The Cabin encompasses a way of life that drags me into a meditative state. It's slow. It let's you be alone. It let's you enjoy company without distraction. You actually - get this - play board games with your uncle. Or you take a long walk on the beach. You - get this, again - enjoy washing dishes by hand, as you overlook a calm breeze blowing over the back yard. If you hear your neighbours, it's inviting, not annoying. You take naps when you want them. You eat ice cream once a day. You enjoy the rain pouring down the glass windows. You sip your coffee on the deck in the sunshine. You want to make an excuse to mow the lawn, just to drag out the day and enjoy the outdoors. Most of all, you take the time to smile at people you pass on the road. 

I've actually only ever truly meditated once in my life. It was at The Cabin. I wet walking, and three hours passed, and I hadn't remembered walking that far, or even that I was walking until I snapped to reality, and realized I was at the beach walking back towards The Cabin. My mind had completely gone blank for three hours, and all I remembered was listening to the stillness of my surroundings.
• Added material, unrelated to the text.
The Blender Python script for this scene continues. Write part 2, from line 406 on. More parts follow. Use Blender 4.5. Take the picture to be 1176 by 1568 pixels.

Solitude is the greatest blessing on this planet. It is so, so important to be alone.

The Cabin has become my test for those who become close to me. I've never intentionally tried to "test" anyone by bringing them out there, but I've always wondered why I tend to either become closer of drift apart from them after an invitation to The Cabin. This past weekend, Jon said to me, "I don't know why, but I always fall more in love with you when I'm out here". I responded very quickly with 

"because it's my soul"

Upon further inspection, that is the honest truth. The Cabin is the one place where I am completely myself, and feel free to live life in the pattern I wish. Few people get to see that, but when the do - if they seem to not respond well, or can't hack the way I operate, it seems like part of me has been rejected. Things don't seem the same anymore after that. Jon gets to see my soul, and he loves it, and he belongs at The Cabin, where my soul exists.

The Cabin will always be that special piece of me, whether in reality or in memory.